Demands develop discipline


"The professors demanded a great deal, and I had to be very disciplined in carrying out my studies. That helped develop me as a lawyer," he says. "To be a good trial lawyer you have to be very disciplined. The other thing I found interesting, that despite the fact they demanded a lot from us, they always wanted students to be free thinking and were always asking for our ideas."


After graduating from OU, Gleeson attended Thomas M. Cooley Law School, graduating in 1979. Soon after, he joined Sullivan, Ward, Asher & Patton, P.C., specializing in construction, architectural and engineering litigation, and professional liability defense for accountants and lawyers.


Gleeson has received many accolades throughout his legal career.
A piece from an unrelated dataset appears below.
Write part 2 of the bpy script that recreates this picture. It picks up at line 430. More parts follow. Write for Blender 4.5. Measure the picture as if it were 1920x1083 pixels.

He was named in 2008 as a "Top Lawyer," which recognizes attorneys for their performance, as well as their integrity and ethics. He has been named in "Super Lawyers" since 2006,  and selected as one of the top 100 attorneys in the state of Michigan. And, he has made "Best Lawyers in America" annually since 2008.


Gleeson was also recently inducted in the American College of Trial Lawyers.


"This is an honor because you don't join, they pick you," he says. "I'm totally shocked every time I get one of these."


Competitive way of life


Gleeson is just as competitive out of the courtroom as he is in the courtroom. A former swimmer, he turned to running and has raced in 26 marathons throughout the U.S., including Detroit, Chicago, Boston and Columbus. He says a lot of his colleagues are also involved in competitive sports. "To be a trial lawyer, you have to be aggressive," he says. "Most attorneys I know are involved in competitive sports -- golf, tennis, biking." 


Gleeson's wife, Lisa, runs a thriving gift wrapping business, "Lisa's Gift Wrappers," based in Royal Oak, Mich., and recently named in HOUR Magazine's "Best of" issue. Their 19-year-old son is a student at Oakland Community College, where he is enrolled in the criminal justice program and plans to become a police officer.



Part of something special


Gleeson  jumped at the chance last year to become a member of the SBA Board of Visitors, where he says he added diversity to the group. "It's mostly, if not all, business people, including high-ranking managers," he says.


He's impressed with the direction of OU and the SBA, and credits the professors and administrators for helping the university grow.


"Dean Mohan Tanniru is a ball of energy," he says. "It's people, from the dean down to the students, who keep that energy going. Young people come to Oakland with new and innovative ideas. You can see the growth; it's been unbelievable."


Gleeson believes there's something at special at Oakland University.


"The professors and deans are all so dedicated; and it's not for advancing their own interests, but because they're committed to the university," he notes. "It has had a tremendous impact on me. People feel very emotional about OU -- I'm not suggesting that that's rare -- but it's certainly had an effect on me."